Making Food Memories

This post is sponsored by Nuffnang.

“Tradition. A belief, custom, story, or practice handed down from generation to generation by word of mouth or demonstration.” ~ About.com

For most families food plays an important role in family tradition. From Sunday roasts to birthday cakes, hot cross buns to Christmas puddings, visiting restaurants for family celebrations to cooking together at home; whatever your cultural background it is likely that food plays an important part in the way your family spends time together and how they celebrate holidays and celebrations. These experiences with food form an important part of a family’s unique identity. Many of these experiences are passed on down through the generations, others grow as a new family comes together and finds their own place at the table, combining two unique histories into one.

Traditions provide children with a strong sense of belonging. Their repetition makes them memorable in the minds (and hearts) of children from a young age, and traditions are usually strongly associated with the values important to a family.

Family food traditions are not only important to celebrations, such as birthdays and Christmas, but also in everyday family life – anything that is fun and brings family members together regularly could be considered a tradition. The expectation that everyone will be home to sit down and eat dinner together, a regular time in the week spent cooking with children or heading out for beach picnics during summer are all everyday family food traditions.

One of our current family food traditions is making pizza together for lunch on the weekend. We all pitch in to prepare the toppings, make our own individual pizza and sit down to eat together (outside on the picnic blanket if the weather is good!) Pizza making is a great way to involve young children in preparing food, involving many simple processes just right for small helpers – kneading, chopping, grating, spreading, and the selection of toppings make pizzas easy to personalise according to individual tastes.

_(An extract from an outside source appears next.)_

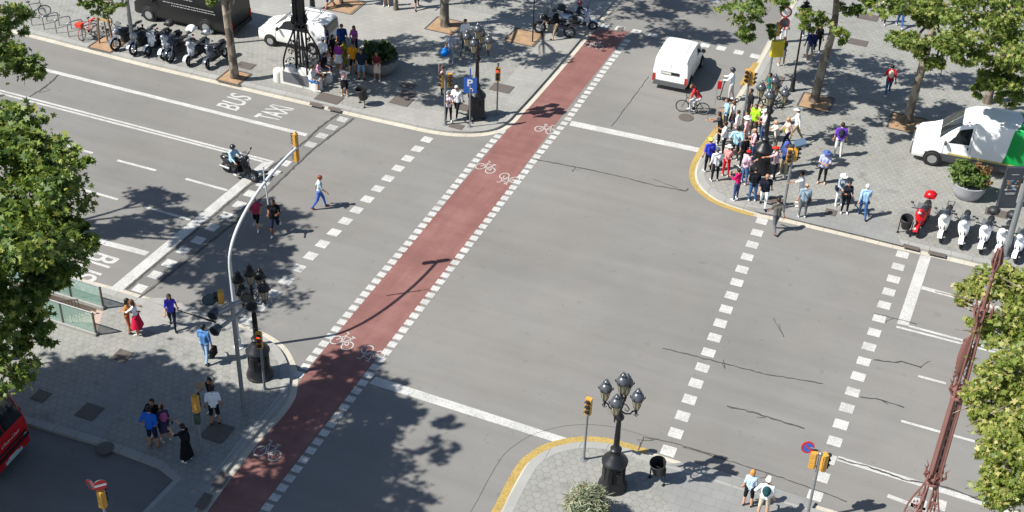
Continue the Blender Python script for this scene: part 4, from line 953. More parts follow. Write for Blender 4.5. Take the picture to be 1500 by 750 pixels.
# ---- black delivery van
st3 = [(0, .75, .84), (.05, .95, .92), (.25, 1.12, .96), (.8, 1.30, .99), (1.1, 1.45, 1), (1.6, 2.05, 1), (2.0, 2.42, 1), (2.5, 2.58, 1), (4.5, 2.62, 1), (5.9, 2.6, 1), (6.05, 2.5, .98), (6.1, 1.2, .975)]
fw_, rw_ = G(221, 30, Z), G(306, 49, Z); d = (fw_-rw_).normalized(); hv = math.degrees(math.atan2(d.x, d.y)); nrm_ = Vector((-d.y, d.x, 0)); side_n = nrm_ if nrm_.y > 0 else -nrm_
t, Bd, body, P = vehicle('delivery_van', 'large black delivery van with white lettering parked behind the motorbikes', 'van', fw_-d*2.05+side_n*.96+Vector((0, 0, .005)), hv, 6.1, 2.05, st3, '1b1c1e', 1.25, (.98, 4.55), .37, pm('black_trim', (.012, .012, .013), .6), .10, .8, ws=(1.15, 2.0, 5.3), side=[(1.55, 2.5, 3.1, 3.9, .35, 0.)], roughness=.35)
seam_lines(Bd, body, (1.4, 2.6, 4.0), .9, 4.4, .02)
sgn = -1   # the side that faces the crossing
def side_text(txt, x0, x1, z0, z1, bold=0., shear=0.):
    mb = MB(); y = 1.02
    M = Matrix(((0, 0, 0, sgn*1.032), (-(x1-x0), 0, 0, 3.05-x0), (0, z1-z0, 0, z0), (0, 0, 0, 1))); text_into(mb, txt, M, 0, shear, bold); return mb
if True:
    # headings down the flank: large letters cut by the frame, then two thin lines of small print
    for (txt, a, b, z0, z1, bo) in (('TECH', 3.0, 4.3, 1.98, 2.30, .02),):
        mb = MB(); d_ = -1
        M = Matrix(((0, 0, 1, -1.02), (-(b-a), 0, 0, 3.05-a), (0, z1-z0, 0, z0), (0, 0, 0, 1))); text_into(mb, txt, M, 0, 0, bo); mb.build('white_lettering', SIGW, body, smooth=False)
    for (a, b, z) in ((2.0, 5.0, 1.36), (2.5, 5.2, 1.22), (3.0, 3.75, 1.84), (3.1, 3.65, 1.72)):
        mb = MB()
        x = a
        while x < b: l = random.uniform(.05, .22); mb.box((-1.034, 3.05-x-l/2, z), (.006, l, .035)); x += l+.04
        mb.build('small_print', pm('dull_white_print', (.42, .42, .42), .5), body, smooth=False)
# ---- white and green service van
st4 = [(0, .75, .82), (.05, .98, .90), (.22, 1.12, .95), (.75, 1.28, .985), (1.05, 1.42, 1), (1.5, 1.9, 1), (1.95, 2.3, 1), (2.5, 2.52, 1), (3.2, 2.60, 1), (5.6, 2.62, 1), (6.3, 2.6, 1), (6.45, 2.45, .98), (6.5, 1.2, .975)]
fw_ = G(1363, 241, Z); d = (G(1340, 222)-G(1500, 253)).normalized(); hv = math.degrees(math.atan2(d.x, d.y)); nrm_ = Vector((-d.y, d.x, 0)); side_n = nrm_ if nrm_.y > 0 else -nrm_
t, Bd, body, P = vehicle('service_van', 'big white service van with bright green rear body parked by the plane trees', 'van', fw_-d*2.27+side_n*.98+Vector((0, 0, .005)), hv, 6.5, 2.1, st4, 'eceeec', 1.28, (.98, 4.9), .36, pm('grey_van_plastic', (.07, .075, .085), .6), .10, 1.6, ws=(1.1, 1.95, 5.3), side=[(1.5, 2.45, 3.1, 3.9, .4, 0.)], sill=.30, hl=.95)
seam_lines(Bd, body, (1.35, 2.55), .9, 4.5, .018, m=pm('seam_grey', (.25, .25, .25), .6))
GRN = paint('0f9a48', .3)
for s_ in (1, -1):
    mb = MB(); Bd.panel(mb, 4.0, 6.4, 1.6, 7.97, s_, .010, 0, 8, 10, .55, 0); mb.build('green_body_panel', GRN, body)
    mb = MB(); Bd.panel(mb, 1.6, 6.3, 1.62, 1.78, s_, .014, 0, 10, 1); mb.build('yellow_stripe', pm('olive_stripe', (.45, .40, .10), .5), body)
mb = MB(); mb.box((-1.075, 3.25-2.42, 1.22), (.02, .05, .16)); mb.build('door_handle', DARKP, body, smooth=False)
mb = MB(); mb.ell((-.55, 3.25-2.1, 1.45), (.2, .16, .3), 8, 6); mb.build('driver_vest', pm('bright_green_vest', (.10, .50, .04), .6), t)
# ---- dark car under the left tree and the red truck
st5 = [(0, .50, .80), (.08, .66, .92), (.9, .86, .99), (1.3, .95, 1), (1.75, 1.25, 1), (2.1, 1.42, 1), (3.0, 1.45, 1), (3.7, 1.30, .98), (4.1, 1.0, .95), (4.3, .92, .93), (4.36, .6, .92)]
cpos = G(22, 552, Z)
vehicle('dark_car', 'dark blue car half hidden under the leafy left plane tree', 'car', cpos-B*3.3+Vector((0, 0, .006)), hB+3, 4.36, 1.8, st5, '101826', .92, (.85, 3.45), .31, DARKP, .16, .7, ws=(1.32, 2.1, 5.3), side=[(1.75, 2.65, 3.1, 3.9, .25, 0.), (2.72, 3.6, 3.1, 3.9, 0, -.15)], sill=.2)
st6 = [(0, 1.02, .90), (.03, 1.20, .96), (.10, 1.42, .99), (.35, 2.15, 1), (.55, 2.52, 1), (.9, 2.66, 1), (1.8, 2.72, 1), (1.95, 2.95, 1), (5.9, 2.98, 1), (6.0, 2.9, 1)]
fc = G(49, 655)  # far lower corner of the cab front
hT = hB-4; fT = Vector((math.sin(R(hT)), math.cos(R(hT)), 0)); sT = Vector((fT.y, -fT.x, 0))
t, Bd, body, P = vehicle('red_truck', 'red truck with white script on its nose coming in at the shaded corner', 'truck', fc-fT*3.05+sT*1.0+Vector((0, 0, .006)), hT, 6.0, 2.15, st6, 'b8121a', 1.32, (.85, 4.6), .40, None, .06, .8, ws=(.11, .53, 5.3), side=[(.75, 1.6, 3.1, 3.85, .1, 0)], tail=False, sill=.38, hl=.86)
mb = MB(); text_into(mb, 'Coca-Cola', Matrix(((-.95, 0, 0, .42), (0, .08, 1, 3.005), (0, .22, 0, 1.10), (0, 0, 0, 1))), 0, .45, .012); mb.build('white_script', SIGW, body, smooth=False)
mb = MB(); mb.box((0, 3.03, .92), (1.7, .05, .07)); mb.box((0, 3.05, .74), (1.9, .06, .05)); mb.build('grille', DARKP, body, smooth=False)
mb = MB(); mb.box((.0, 3.09, .5), (.9, .03, .12)); mb.build('plate_strip', pm('pale_strip', (.4, .5, .52), .4), body, smooth=False)

# ---- two-wheelers
def two_wheeler(name, label, loc, head, colour, kind='scooter', lean=R(7), box=None, rack=None, screen=True, seatc=DARKP, group=None, accent=None, turn=.25, rear=None):
    t = thing(name, label, 'motor scooter' if kind == 'scooter' else 'motorcycle', loc, head, group); t.rotation_euler = (0, lean, -R(head)); t.scale = (1.17, 1.15, 1.15)
    P = paint(colour, .25); wr = .235 if kind == 'scooter' else .30; wb = .66 if kind == 'scooter' else .72; AC = accent or DARKP
    for y, nm in ((wb, 'front_wheel'), (-wb, 'rear_wheel')):
        mb = MB(); mb.ring((0, 0, 0), wr-.055, .058, 22, 8, 0, 'X', .95); wh = mb.build(nm, RUBBER, t); wh.location = (0, y, wr)
        if nm == 'front_wheel': wh.rotation_euler = (0, 0, turn)
        mb = MB(); mb.cyl((0, 0, 0), .045, .12, 10)
        for k in range(6): a = 2*PI*k/6; mb.tube([(0, .04*math.cos(a), .04*math.sin(a)), (0, (wr-.07)*math.cos(a), (wr-.07)*math.sin(a))], .016, 5)
        mb.ring((0, 0, 0), wr-.095, .018, 18, 5); mb.build('rim', CHROME, wh)
    fork_top = Vector((0, wb-.30, .92 if kind == 'scooter' else .95))
    mb = MB()
    for s_ in (-1, 1): mb.tube([(s_*.075, wb, wr), fork_top+Vector((s_*.05, 0, -.1))], .022, 6)
    mb.build('fork', DARKP if kind == 'scooter' else CHROME, t)
    mb = MB(); n = 9
    for i in range(n):
        pass
    a0 = [(R(20+i*15)) for i in range(9)]
    V = []
    for a in a0:
        for x in (-.085, 0, .085): V.append((x, wb+(wr+.04+(.02 if x == 0 else 0))*math.cos(a), wr+(wr+.04+(.02 if x == 0 else 0))*math.sin(a)))
    mb._add(V, [(i*3+j, i*3+j+1, (i+1)*3+j+1, (i+1)*3+j) for i in range(8) for j in range(2)]); mb.build('front_fender', P, t)
    if kind == 'scooter':
        mb = MB()  # front shield
        S = [(wb-.16, .40, .13), (wb-.19, .58, .19), (wb-.25, .78, .21), (wb-.31, .95, .15)]
        V = []
        for y, z, x in S: V += [(-x, y-.12, z), (-x*.6, y, z), (0, y+.05, z), (x*.6, y, z), (x, y-.12, z), (x*.7, y-.16, z), (-x*.7, y-.16, z)]
        mb._add(V, [(i*7+j, i*7+(j+1) % 7, (i+1)*7+(j+1) % 7, (i+1)*7+j) for i in range(3) for j in range(7)]+[tuple(range(7))[::-1], tuple(21+j for j in range(7))]); mb.build('front_shield', P, t)
        mb = MB(); mb.box((0, .12, .30), (.30, .46, .07)); mb.box((0, -.15, .34), (.26, .30, .16), tx=.8); mb.build('footboard', AC, t)
        mb = MB(); mb.ell((0, -.38, .56), (.17, .46, .19), 12, 8); mb.ell((0, -.72, .64), (.11, .22, .11), 10, 6); mb.box((0, -.1, .52), (.2, .18, .32), rx=R(-12)); mb.build('rear_body', rear or P, t)
        mb = MB(); mb.ell((0, -.20, .755), (.145, .26, .07), 12, 6); mb.ell((0, -.58, .80), (.125, .24, .07), 12, 6); mb.build('seat', seatc, t)
        mb = MB(); mb.ell((0, wb-.27, .98), (.13, .12, .10), 10, 6); mb.build('headset', P, t)
        mb = MB(); mb.ell((0, wb-.15, .93), (.085, .04, .065), 10, 6); mb.build('headlight', pm('headlight_glass', (.42, .44, .46), .12, .3), t)
        mb = MB(); mb.cyl((.10, -.66, .28), .055, .46, 10, 0, 'Y'); mb.build('exhaust', STEEL, t)
    else:
        mb = MB(); mb.ell((0, .12, .76), (.15, .30, .15), 12, 8); mb.ell((0, .32, .74), (.17, .14, .18), 10, 6); mb.build('tank', rear or P, t)
        mb = MB(); mb.box((0, .08, .42), (.26, .46, .34), tx=.85); mb.cyl((0, .02, .42), .16, .36, 12); mb.box((0, -.42, .52), (.12, .6, .1), rx=R(8)); mb.build('engine', pm('engine_grey', (.07, .072, .076), .5, .5), t)
        mb = MB(); mb.ell((0, -.30, .79), (.14, .30, .07), 12, 6); mb.ell((0, -.72, .86), (.10, .22, .06), 12, 6); mb.build('seat', seatc, t)
        mb = MB(); mb.ell((0, wb-.20, .86), (.17, .18, .17), 12, 8); mb.build('front_cowl', P, t)
        mb = MB(); mb.ell((0, wb-.05, .85), (.10, .05, .08), 10, 6); mb.build('headlight', pm('headlight_glass', (.42, .44, .46), .12, .3), t)
        mb = MB(); mb.tube([(.14, .2, .3), (.16, -.3, .26), (.17, -.95, .42)], [.035, .04, .065], 8); mb.build('exhaust', CHROME, t)
    if screen:
        mb = MB(); V = []
        for i in range(4):
            z = 1.0+.10*i; y = wb-.20-.035*i; x = .17-.02*i
            V += [(-x, y-.08, z), (-x*.5, y-.01, z), (0, y+.01, z), (x*.5, y-.01, z), (x, y-.08, z)]
        mb._add(V, [(i*5+j, i*5+j+1, (i+1)*5+j+1, (i+1)*5+j) for i in range(3) for j in range(4)]); mb.build('windscreen', m_scr, t)
    mb = MB(); hz = 1.03; c, s1 = math.cos(turn), math.sin(turn)
    for s_ in (-1, 1): mb.tube([(0, wb-.31, hz), (s_*.2*c, wb-.33+s_*.2*s1, hz+.03), (s_*.36*c, wb-.40+s_*.36*s1, hz+.02)], [.02, .018, .022], 6)
    mb.build('handlebar', DARKP, t)
    for s_ in (-1, 1):
        mb = MB(); mb.tube([(s_*.2, wb-.3, hz+.03), (s_*.30, wb-.26, hz+.2)], .01, 4); mb.ell((s_*.32, wb-.27, hz+.24), (.065, .02, .045), 8, 5); mb.build('mirror', DARKP, t)
    mb = MB(); mb.ell((0, -wb-.17, .66), (.07, .05, .045), 8, 5); mb.build('tail_light', pm('tail_light_red', (.42, .018, .012), .25), t)
    mb = MB(); mb.tube([(-.05, -.05, .3), (-.22, -.12, .02 if lean > 0 else .05)], .016, 5); mb.build('side_stand', STEEL, t)
    if box: mb = MB(); mb.ell((0, -.88, 1.0), (.23, .22, .17), 14, 8); mb.box((0, -.88, .97), (.40, .38, .08)); mb.build('top_box', box, t)
    if rack: mb = MB(); mb.tube([(-.1, -.75, .82), (-.12, -.98, .86), (.12, -.98, .86), (.1, -.75, .82)], .018, 5); mb.build('rear_rack', rack, t)
    return t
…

This week we tried a new way of making our weekend pizzas, using the Pizza Scrolls recipe found in the Cooking for Kids section of the Coles website. The dough was easy to make (Immy led the way) and it would be easy to substitute your own choice of toppings. The process was fun and the end result tasty

pizza scrolls

Another food that Immy and I often cook together is pikelets so it made sense to give the Muesli Pikelets recipe a try. I like the idea of adding rolled oats as traditional pikelet recipes don’t offer much in the way of nutritional goodness, and thanks to the sultanas and coconut these are really good all on their own, though we may have enjoyed one or two with jam and cream for afternoon tea 😉

muesli pikelets

Check out the dedicated Cooking for Kids section of the Coles recipe catalogue for more memory making inspiration for your family.

What food-related traditions are important to your family’s everyday life?

3 Comments

  1. Every time my girls visit their grandmother (she lives about 1 1/2 hrs away in semi-rural Perth) they make cupcakes. They even all have matching aprons that MY grandmother made for them! I read a magazine while they cook together – everyone is happy!